The start and end values will be u32.
The delay will be a std::time::Duration.
The solution must be built using Rust and the tokio runtime.
You will need to add futures and tokio as dependencies to your Cargo.toml.
The AsyncRange struct should manage its internal state correctly to ensure proper iteration.

Notes

You'll need to import futures::stream::Stream and futures::task::{Context, Poll}.
The StreamExt trait provides the convenient .next().await method.
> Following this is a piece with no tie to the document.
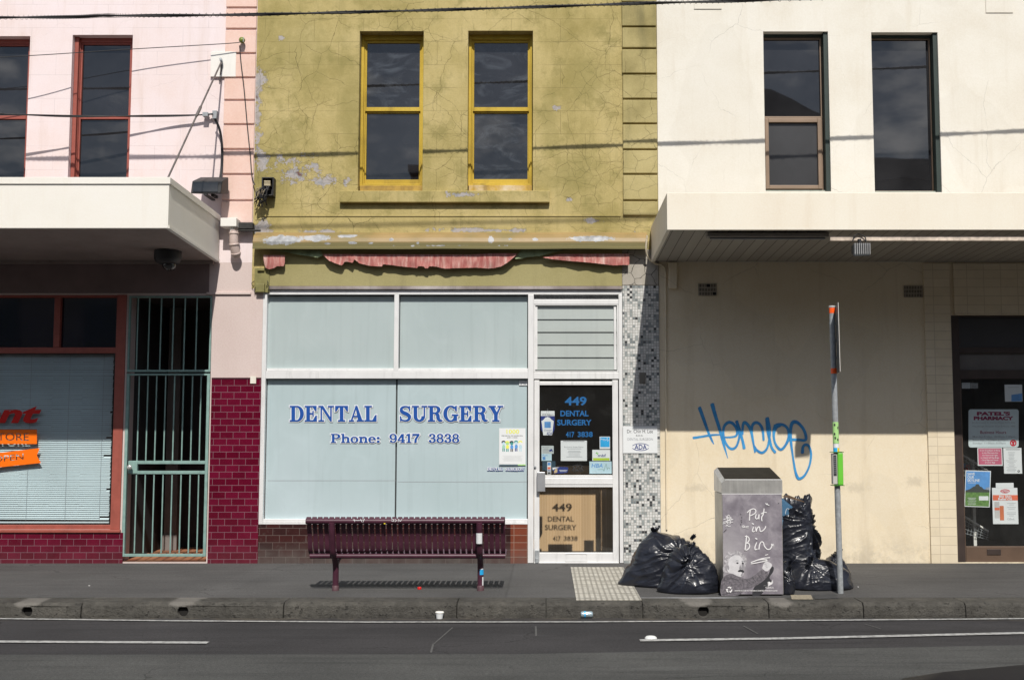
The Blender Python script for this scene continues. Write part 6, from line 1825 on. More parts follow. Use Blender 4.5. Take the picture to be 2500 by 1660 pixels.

For simulating the delay, use tokio::time::sleep(self.delay).await; within your asynchronous logic. However, remember that poll_next should not await directly. Instead, you'll need to manage the state to know when the sleep is complete. A common pattern for this is to use tokio::time::sleep and a tokio::pin to manage the future.
Consider how to manage the internal state of the iterator (the current number being yielded) and the ongoing asynchronous operation (the sleep future).
When poll_next is called, and the asynchronous operation (sleep) is not yet complete, it should return Poll::Pending. You will need to ensure that the future is correctly pinned and that the Context is used to re-poll when the operation completes.